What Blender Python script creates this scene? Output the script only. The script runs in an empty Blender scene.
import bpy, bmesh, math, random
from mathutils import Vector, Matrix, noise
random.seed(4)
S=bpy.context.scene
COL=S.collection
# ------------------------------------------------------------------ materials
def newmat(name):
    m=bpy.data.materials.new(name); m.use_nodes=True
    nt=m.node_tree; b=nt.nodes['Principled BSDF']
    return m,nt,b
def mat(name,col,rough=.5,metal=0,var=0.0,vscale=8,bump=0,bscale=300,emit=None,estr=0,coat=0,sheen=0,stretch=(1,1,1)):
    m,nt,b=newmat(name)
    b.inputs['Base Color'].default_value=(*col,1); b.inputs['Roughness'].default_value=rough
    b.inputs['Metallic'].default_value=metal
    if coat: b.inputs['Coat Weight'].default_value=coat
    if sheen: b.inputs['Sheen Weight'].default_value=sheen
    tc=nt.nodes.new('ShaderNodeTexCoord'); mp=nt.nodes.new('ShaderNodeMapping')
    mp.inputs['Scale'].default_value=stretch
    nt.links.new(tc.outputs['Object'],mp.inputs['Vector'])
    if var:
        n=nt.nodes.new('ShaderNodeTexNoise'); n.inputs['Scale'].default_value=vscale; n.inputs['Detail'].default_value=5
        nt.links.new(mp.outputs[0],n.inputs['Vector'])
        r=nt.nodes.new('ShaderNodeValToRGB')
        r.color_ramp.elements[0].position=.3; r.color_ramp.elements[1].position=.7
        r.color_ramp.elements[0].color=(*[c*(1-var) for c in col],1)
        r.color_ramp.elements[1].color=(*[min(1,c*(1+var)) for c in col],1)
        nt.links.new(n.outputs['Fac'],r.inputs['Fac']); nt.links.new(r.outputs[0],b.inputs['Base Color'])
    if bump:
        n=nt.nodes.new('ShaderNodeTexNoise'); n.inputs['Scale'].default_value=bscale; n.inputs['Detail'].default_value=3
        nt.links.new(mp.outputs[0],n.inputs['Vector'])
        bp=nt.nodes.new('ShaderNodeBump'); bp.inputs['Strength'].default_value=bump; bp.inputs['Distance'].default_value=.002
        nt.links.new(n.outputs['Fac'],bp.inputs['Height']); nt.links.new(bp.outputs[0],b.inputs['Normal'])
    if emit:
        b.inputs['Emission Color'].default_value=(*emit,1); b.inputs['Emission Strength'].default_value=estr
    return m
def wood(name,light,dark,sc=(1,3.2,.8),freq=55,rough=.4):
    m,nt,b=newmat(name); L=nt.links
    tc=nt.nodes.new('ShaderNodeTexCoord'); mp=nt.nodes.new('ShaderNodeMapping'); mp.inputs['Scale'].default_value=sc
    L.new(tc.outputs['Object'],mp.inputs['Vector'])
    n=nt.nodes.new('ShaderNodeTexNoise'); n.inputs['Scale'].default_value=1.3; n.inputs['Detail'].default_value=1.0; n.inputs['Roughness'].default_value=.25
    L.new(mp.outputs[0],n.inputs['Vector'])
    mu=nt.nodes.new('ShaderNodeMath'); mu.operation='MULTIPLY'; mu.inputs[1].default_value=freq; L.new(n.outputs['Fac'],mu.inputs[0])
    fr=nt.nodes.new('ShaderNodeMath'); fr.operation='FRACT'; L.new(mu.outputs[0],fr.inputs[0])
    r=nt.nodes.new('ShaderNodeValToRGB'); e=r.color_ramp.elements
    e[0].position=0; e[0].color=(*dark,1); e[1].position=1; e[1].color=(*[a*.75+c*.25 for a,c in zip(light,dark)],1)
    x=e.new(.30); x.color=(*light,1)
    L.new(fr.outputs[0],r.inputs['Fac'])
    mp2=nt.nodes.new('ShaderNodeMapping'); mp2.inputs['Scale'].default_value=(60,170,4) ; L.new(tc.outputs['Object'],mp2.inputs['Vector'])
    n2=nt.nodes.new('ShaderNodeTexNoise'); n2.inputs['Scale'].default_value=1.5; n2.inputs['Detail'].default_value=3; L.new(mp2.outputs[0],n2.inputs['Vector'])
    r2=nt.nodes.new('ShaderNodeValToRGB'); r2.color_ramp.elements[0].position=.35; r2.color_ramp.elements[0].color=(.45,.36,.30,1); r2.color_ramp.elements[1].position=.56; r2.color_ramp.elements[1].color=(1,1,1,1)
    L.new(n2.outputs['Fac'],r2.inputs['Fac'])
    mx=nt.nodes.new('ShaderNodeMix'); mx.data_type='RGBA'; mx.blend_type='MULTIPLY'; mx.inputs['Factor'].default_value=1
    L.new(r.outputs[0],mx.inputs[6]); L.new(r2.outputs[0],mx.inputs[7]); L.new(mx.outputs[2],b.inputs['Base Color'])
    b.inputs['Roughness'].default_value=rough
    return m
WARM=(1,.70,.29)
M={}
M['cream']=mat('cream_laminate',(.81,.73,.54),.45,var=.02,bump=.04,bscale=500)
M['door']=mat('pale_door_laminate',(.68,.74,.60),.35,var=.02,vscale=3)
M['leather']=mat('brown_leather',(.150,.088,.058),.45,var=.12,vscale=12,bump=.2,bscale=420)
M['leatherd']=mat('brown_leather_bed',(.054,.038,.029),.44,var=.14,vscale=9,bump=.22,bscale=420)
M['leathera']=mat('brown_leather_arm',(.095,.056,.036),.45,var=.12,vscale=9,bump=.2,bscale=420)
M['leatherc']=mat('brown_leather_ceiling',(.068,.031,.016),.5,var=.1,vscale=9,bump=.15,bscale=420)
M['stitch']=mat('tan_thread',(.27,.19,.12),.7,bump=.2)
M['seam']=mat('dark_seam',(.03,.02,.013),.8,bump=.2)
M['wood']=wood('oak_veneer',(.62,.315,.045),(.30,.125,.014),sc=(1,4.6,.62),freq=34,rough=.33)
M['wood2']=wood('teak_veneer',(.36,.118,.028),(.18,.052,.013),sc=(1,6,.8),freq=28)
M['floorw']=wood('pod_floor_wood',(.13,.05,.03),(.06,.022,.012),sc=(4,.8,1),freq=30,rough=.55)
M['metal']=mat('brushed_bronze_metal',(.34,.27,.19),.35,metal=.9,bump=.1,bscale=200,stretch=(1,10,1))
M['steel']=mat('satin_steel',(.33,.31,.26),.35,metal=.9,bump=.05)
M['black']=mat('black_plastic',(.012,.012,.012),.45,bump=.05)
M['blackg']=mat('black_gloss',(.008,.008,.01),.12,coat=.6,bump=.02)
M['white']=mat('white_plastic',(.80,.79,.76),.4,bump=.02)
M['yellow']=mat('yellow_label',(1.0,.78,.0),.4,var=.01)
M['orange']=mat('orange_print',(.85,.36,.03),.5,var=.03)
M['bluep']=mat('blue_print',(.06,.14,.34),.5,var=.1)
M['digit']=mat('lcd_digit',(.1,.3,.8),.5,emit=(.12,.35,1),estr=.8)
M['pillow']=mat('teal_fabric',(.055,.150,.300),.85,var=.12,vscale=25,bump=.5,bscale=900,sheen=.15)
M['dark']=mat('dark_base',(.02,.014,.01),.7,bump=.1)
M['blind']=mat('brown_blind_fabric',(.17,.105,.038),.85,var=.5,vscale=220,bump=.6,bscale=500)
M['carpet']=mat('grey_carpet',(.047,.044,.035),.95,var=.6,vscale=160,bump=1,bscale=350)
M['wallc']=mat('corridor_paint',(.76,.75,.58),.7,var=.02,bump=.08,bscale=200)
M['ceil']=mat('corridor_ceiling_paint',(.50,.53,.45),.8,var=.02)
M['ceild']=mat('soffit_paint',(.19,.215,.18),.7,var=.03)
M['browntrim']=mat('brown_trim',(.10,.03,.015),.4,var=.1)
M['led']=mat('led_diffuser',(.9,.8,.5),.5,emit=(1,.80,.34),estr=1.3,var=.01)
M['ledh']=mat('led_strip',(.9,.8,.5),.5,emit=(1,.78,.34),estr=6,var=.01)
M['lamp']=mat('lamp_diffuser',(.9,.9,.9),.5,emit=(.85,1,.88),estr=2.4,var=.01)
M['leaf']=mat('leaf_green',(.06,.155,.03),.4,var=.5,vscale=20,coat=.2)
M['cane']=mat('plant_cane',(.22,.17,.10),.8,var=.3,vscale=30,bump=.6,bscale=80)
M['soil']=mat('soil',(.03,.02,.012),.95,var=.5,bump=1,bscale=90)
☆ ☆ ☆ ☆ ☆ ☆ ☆
## WORK TO COMPLETE
Reproduce the final stretch of the data above: every line from the one holding "M['ceil']=mat('corridor_ceiling_paint',(.50,.53,.45),.8,var=.02)" through the end, inclusive, exactly as written and nothing else.

## RESPONSE FOR THIS EXERCISE
M['ceil']=mat('corridor_ceiling_paint',(.50,.53,.45),.8,var=.02)
M['ceild']=mat('soffit_paint',(.19,.215,.18),.7,var=.03)
M['browntrim']=mat('brown_trim',(.10,.03,.015),.4,var=.1)
M['led']=mat('led_diffuser',(.9,.8,.5),.5,emit=(1,.80,.34),estr=1.3,var=.01)
M['ledh']=mat('led_strip',(.9,.8,.5),.5,emit=(1,.78,.34),estr=6,var=.01)
M['lamp']=mat('lamp_diffuser',(.9,.9,.9),.5,emit=(.85,1,.88),estr=2.4,var=.01)
M['leaf']=mat('leaf_green',(.06,.155,.03),.4,var=.5,vscale=20,coat=.2)
M['cane']=mat('plant_cane',(.22,.17,.10),.8,var=.3,vscale=30,bump=.6,bscale=80)
M['soil']=mat('soil',(.03,.02,.012),.95,var=.5,bump=1,bscale=90)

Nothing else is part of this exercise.